The point is, NHK is far more than a news and entertainment TV station. It is also a critical component of Japan’s self-presentation to the world and an intelligence organization, in the best sense of the word. I eventually quit China Now because the program was being used, in part, as cover to move funds and personnel into China at a time when Japan was eager to buy influence there. The credits to the program I worked on as producer/writer included the names of many people I had never met and never would meet. But they were going back and forth from Tokyo to Beijing under NHK and China Nowauspices, spending some $10,000 a day according to my supervisor, NHK’s former Beijing bureau chief.

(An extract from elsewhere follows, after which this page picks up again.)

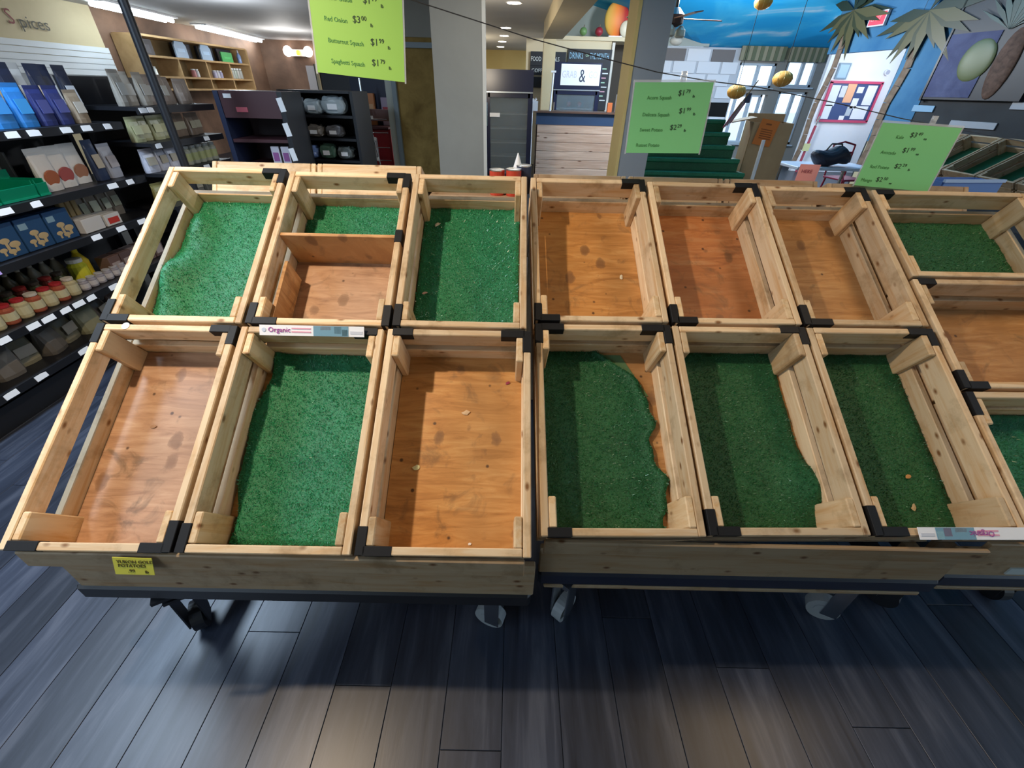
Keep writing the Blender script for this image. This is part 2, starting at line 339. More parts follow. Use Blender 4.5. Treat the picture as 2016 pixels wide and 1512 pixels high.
for k, (x0, x1, z0, z1) in enumerate(WIN):
    xc = (x0+x1)/2; zc = (z0+z1)/2; W_ = x1-x0; H_ = z1-z0
    wo = bpy.data.objects.new('window_%d' % (k+1), None); COL.objects.link(wo); wo.location = (xc, WY, zc)
    struct(wo, 'bright white cafe window, ' + ['upper left', 'upper right', 'lower left', 'lower right'][k] + ' of four', 'window')
    fb = B(); t = 0.05
    fb.box((-W_/2+t/2, 0, 0), (t, 0.1, H_)); fb.box((W_/2-t/2, 0, 0), (t, 0.1, H_)); fb.box((0, 0, H_/2-t/2), (W_, 0.1, t)); fb.box((0, 0, -H_/2+t/2), (W_, 0.1, t))
    fb.ob('window_frame', FRM, wo); box('mullion', (0.05, 0, 0), (0.07, 0.09, H_-0.1), FRM, wo)
    for sx in (-1, 1): box('pane', (sx*W_/4, 0.02, 0), (W_/2-0.06, 0.006, H_-0.08), GLASS, wo)
    box('window_sill', (0, -0.12, -H_/2-0.02), (W_+0.06, 0.1, 0.03), FRM, wo)
for k, (x0, x1) in enumerate([(5.42, 6.5), (6.6, 7.5)]):
    v = thing('valance', ['striped olive valance above the left cafe window', 'striped olive valance above the right cafe window'][k], 'valance', ((x0+x1)/2, 13.05, 2.27))
    n = 12; dx = (x1-x0)/n
    for i in range(n): box('stripe', (-(x1-x0)/2+(i+0.5)*dx, -0.01*(i % 2), 0.13), (dx*0.98, 0.05, 0.28), mat('valance_a', (0.10, 0.12, 0.07), 0.8) if i % 2 else mat('valance_b', (0.24, 0.23, 0.16), 0.8), v)
# right wall with mural: along A->d
WA = Vector((6.33, 10.87, 0)); WD = Vector((0.2099, -0.9777, 0)); WN = Vector((-0.9777, -0.2099, 0)); WRZ = math.atan2(WD.y, WD.x)
def wr(s, z, off=0.0): return WA + WD*s + WN*off + Vector((0, 0, z))
def wrbox(nm, s0, s1, z0, z1, th, mt, off=0.0, bev=0): return box(nm, wr((s0+s1)/2, (z0+z1)/2, off-th/2), (s1-s0, th, z1-z0), mt, None, (0, 0, WRZ), bev)
struct(wrbox('wall_right_header', -0.10, 1.62, 2.28, 4.7, 0.12, MURAL), 'blue mural wall with palm trees above the notice-board nook', 'wall')
struct(wrbox('wall_right', 1.62, 9.0, 0, 4.7, 0.12, DARKW), 'dark painted wall at the right with the fruit picture', 'wall')
struct(wrbox('wall_right_blue', 1.64, 2.30, 0.9, 4.7, 0.02, MURAL, 0.012), 'blue painted strip beside the palm trunk', 'wall')
struct(box('wall_nook', (8.25, 12.1, 1.3), (2.4, 0.1, 2.6), WHITEW), 'white wall of the notice-board nook', 'wall')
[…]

As with BBC, which famously refused to broadcast the voices of Sinn Fein and pro-IRA Irish politicians by fiat from London, and has long played highly cooperative role with British diplomacy, as evidenced by the firing of journalist Andrew Gilligan and in its collusion with the government during the deeply compromised Hutton Inquiry, NHK exudes a governmental tone even as it strives for editorial independence.

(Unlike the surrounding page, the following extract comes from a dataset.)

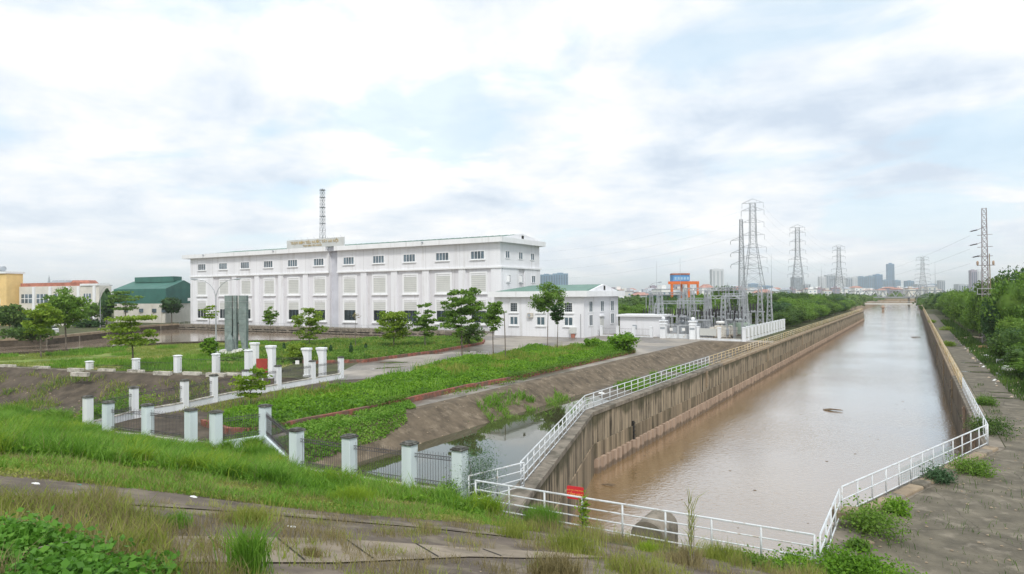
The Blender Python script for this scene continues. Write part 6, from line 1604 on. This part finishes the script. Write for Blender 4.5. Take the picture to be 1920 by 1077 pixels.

NHK’s current chairman, Momii Katsuto is an Abe political ally famous for bullying NHK into toeing the government line on issues such as territorial disputes and reports about “comfort women.” The station remains mired in a top-down bureaucracy where image counts almost as much as news, and where the goal of a journalist practitioner is not just to inform but to produce a public relations product that casts Japan in the kindest light possible, even if it means ignoring well-established truths.
The author, who won a Nieman Fellowship based on his reporting from China and Japan, was most recently an Abe Journalism Fellow '14.